B.P. : Nous sommes entrés dans une période de « polycrises » depuis la crise financière de 2008, dans un contexte d’instabilité où l’on se rend compte que l’avenir ne sera pas celui qui nous était promis. En 2008, une personne sur dix pensait que ses enfants deviendraient pauvres dans le futur ; cela concerne désormais une personne sur quatre. La peur de l’incertitude, les pressions inflationnistes, les tensions géopolitiques, l’urgence climatique ou encore la croissance démographique ont marqué une nouvelle ère et les citoyens expriment le besoin d’être protégés par leur gouvernement. La période est inédite, puisque les élites n’ont jamais été aussi riches et paradoxalement le capitalisme montre des signes de faiblesse. Nous entrons dans un nouvel ordre mondial, une période propice au populisme qui me fait penser à cette phrase célèbre d’Antonio Gramsci : « Le vieux monde se meurt, le nouveau monde tarde à apparaître et dans ce clair-obscur surgissent les monstres. »

 

Quel avenir envisager pour le storytelling des marques ?

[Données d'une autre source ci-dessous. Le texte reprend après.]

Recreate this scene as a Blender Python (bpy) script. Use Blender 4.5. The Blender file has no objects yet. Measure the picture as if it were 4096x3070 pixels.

B.P. : Le storytelling garde de l’importance. Il a toujours été déterminant dans l’Histoire de l’humanité. Yuval Noah Harari l’a très bien décrit dans son ouvrage Sapiens, expliquant que c’est cette faculté à créer des fictions et à y croire (les dieux, les nations, l’argent…) qui a permis à l’Homo sapiens de se distinguer de l’animal et de coopérer avec autrui. Mais encore une fois, il faut faire attention au contexte : la réduction du temps et de la capacité d’attention aujourd’hui est telle que seuls les messages les plus engageants et créatifs seront retenus par le public. Pour « surfer sur les polycrises », les leaders, en entreprise comme en politique, doivent exprimer clairement leur vision – en toute transparence – et l’ancrer dans le contexte. C’est ce manque d’ancrage qui donne lieu à des tollés publicitaires, comme celui de Pepsi, avec sa promesse de résoudre à l’aide d’un soda les tensions qui ont fait naître le mouvement Black Lives Matter. L’engagement émotionnel est aussi négligé à tort par de nombreux secteurs. Je pense notamment aux enseignes de grande distribution alimentaires, qui s’efforcent de plus en plus de prouver aux consommateurs qu’ils sont « de leur côté ». Le développement fulgurant de Lidl en est une preuve claire, quand bien même l’enseigne allemande n’avait pas de stratégie de communication lisible à ses débuts. J’ai aussi en tête cette publicité de Volvo de 2020 mettant en scène un couple assez débordé par sa vie de parents et la Volvo s’occupant elle-même de freiner pour éviter un accident. Voici le slogan : « La voiture qui veille sur vous comme vous veillez sur vos proches. » C’est pour moi typiquement vers ce type de messages que les marques doivent tendre.